QUESTION: Hey Roland

Cleaned the battery terminals, and connectors, made sure ground was okay, used some of that grease for good connection, said a little prayer and what do you know… I have lights, I can turn the key and the dash lights stay on tried to turn over, and she tries to go.. the engine is to go.. but no luck, no problem check the codes, 12 (battery disconnect) and 55… dah.. the battery was disconnected I need the engine to run first before I can get them. As I sit there thinking… I notice the oil light stays on.. . ran to Advance Auto, for oil the dude that helped with the battery the other night, asked how things where going with the car, I told him.. he said “oh Chryslers are set up, that if the oil gets below 2 quarts low, the engine will not start” I looked at him like he had 12 heads, he said “the engine and car will shut down so you do not seize the engine, and sometimes it will go into a lock mode” is this true?

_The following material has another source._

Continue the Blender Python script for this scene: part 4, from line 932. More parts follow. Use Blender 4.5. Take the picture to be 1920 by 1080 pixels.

RECAP – have power now – (probably need new battery cables) the ones there now are pretty beat up looking. Key turns now, and lights and everything will stay on, started tries to get engine going, but no luck. Engine low 2.5 quarts of oil. My 93 5.0 mustang acted the same way, when pvc went… not to sure where to go from here…  

Answer
Hi Karen,
That is progress. I would still keep the battery on the charger until you can get it started.
Do you hear the fuel pump run for about 1 second when you turn the key from "off" to "run"? You should. If not then either the ASD relay is not working, a fuse is blown or the fuel pump has gone bad. So listen for that sound coming from the fuel tank and let me know.
Do you have spark when you are cranking the starter? Put a Phillips head screw driver with a plastic handle and a metal shaft of sufficient length to reach the inside end of the cap of one of the spark plug caps, then hold the screwdriver by the plastic handle and position the assembly so that the shaft is 1/4" away from the cylinder head. Then have your son crank the starter motor and you observe for a spark to jump across the gap between the shaft and the block. Yes or NO?
If you have fuel pump and spark then you should have ignition. If you only don't have spark then check to see if the timing belt has broken (in fact do that first before anything else. On the left bank of cylinder, at the front of the engine, there is a round cast metal cover which shrouds the cam shaft sprocket/timing belt area. Remove the screws on the cover and peak inside to make sure that when the engine is cranked that the sprocket moves. If not, then that would of course cause the engine to not start or run.
Those are the logical next things to do. And keep checking for codes.